Oak Lamp Glows Bright

Looking for a way to spruce up your place with a touch of rustic-future-deco? Why not embed LEDs somewhere they were never designed for? [Callosciurini] had a nice chunk of oak and decided to turn it into a lamp.

He was inspired by a similar lamp that retails for over $1,000, so he figured he would make his own instead (business idea people?). The oak is a solid chunk measuring 40x40x45cm and what he did was route out an angled channel across all faces of the cube. This allowed him to installed a simple LED strip inside the groove — then he filled it with an epoxy/paint mix to give it that milky glow.

To finish it off he sanded the entire thing multiple times, oiled the wood, and sanded it again with a very fine grit. The result is pretty awesome.

Now imagine what you could do design-wise if you could fold wood to make a lamp? Well with this custom wood-folding saw-blade, the sky is the limit!

[via r/DIY]

29 thoughts on “Oak Lamp Glows Bright

    1. This. Also, having a bright LED strip to have to avoid looking at would get very annoying after a while. Better to have the lights in a hollow underneath, and place the block on a narrow, white/clear stand. It would work like a standard table lamp (indirect lighting = good), plus appear to float! (Granted, cord management might be difficult and/or spoil the illusion…)

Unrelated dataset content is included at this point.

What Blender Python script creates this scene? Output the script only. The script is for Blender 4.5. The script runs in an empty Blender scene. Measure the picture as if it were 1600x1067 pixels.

    1. The best LEDs have much shorter lifetime because they’re using secondary phosphors akin to a CFL to fill in the gaps in the spectrum, and the phosphors degrade much faster than the diodes.

      Plain LEDs have awful awful, completely horrible color rendering indices. Get a color comparison chart, a cheap LED bulb/strip, a halogen bulb, switch between the two and watch half the colors become indistinguishable from each other when the “white” LED is on.

    2. Only rarely do I see a LED fail, and if it happens it’s a LED lamp, and that probably is because of ineffective cooling or the driving circuit going bust, again because of poor cooling.
      So that brings up a point, how do these LED hold up being encased in a thick layer of epoxy on one side and thick wood on the other?

      But anyway, having some of them fail randomly might make this light even more interesting.

    1. I know right? It’s like when newspapers and TV stations report on the same thing, I mean, don’t they know the other guys already reported on it? Should we really have to bother scrolling past things we’ve already seen? That’s such bullshit, wasting my time.

    1. 40x40x45 cm is 30.5 board feet (a board foot is one twelfth of a cubic foot, a common unit for lumber). In my area, thick, wide, rough-sawn oak planks are around $6 per board foot, so I’d expect to pay at least $185 for such a block.

      Free if you’re good with a chain saw and know someone with an oak tree that needs to come down.

        1. Yes, ikea have a fake natural finished wood table that is actually MDF with veneer. I had to look quite closely to spot the seems. I only notice because the showroom one had a big gouge.

  1. Buncha’ city slickers wondering how much a piece of wood that size would cost…

    There are these things called forests, see. And if you get up close to them you’ll discover they’re filled with these things called trees. Trees are made of wood, but they also make wood. It’s a little hard to understand, but thinks of trees as giant (very altruistic) 3D printers.

    Most trees are standing up and pointing toward that blue thing (it’s blue out here, it might be gray where you live). We call that the sky. But sometimes trees get really tired and take forever naps. Then they’re on their sides, on the ground. It’s easiest to cut blocks of wood out of those napping trees. They don’t mind, and they won’t usually injure you in the process of extracting the wood.

    You use these sharp pointy things called saws to cut wood from trees. Only cut the tree though. Saws and human flesh don’t mix, unless you’re hunting zombies but that’s different. There are a few intermediate steps involving drying the wood and removing the bark or shaping the wood, but those are straightforward. Once you’ve done that, you have pieces of wood that you can create things with. And nature gives them to you for free. It’s amazing, really.

      1. That would be soapstone. Just about any woodworking tool also works soapstone. You can carve it with a knife, shape it with a router, even use a chainsaw to make sculptures. Fascinating stuff.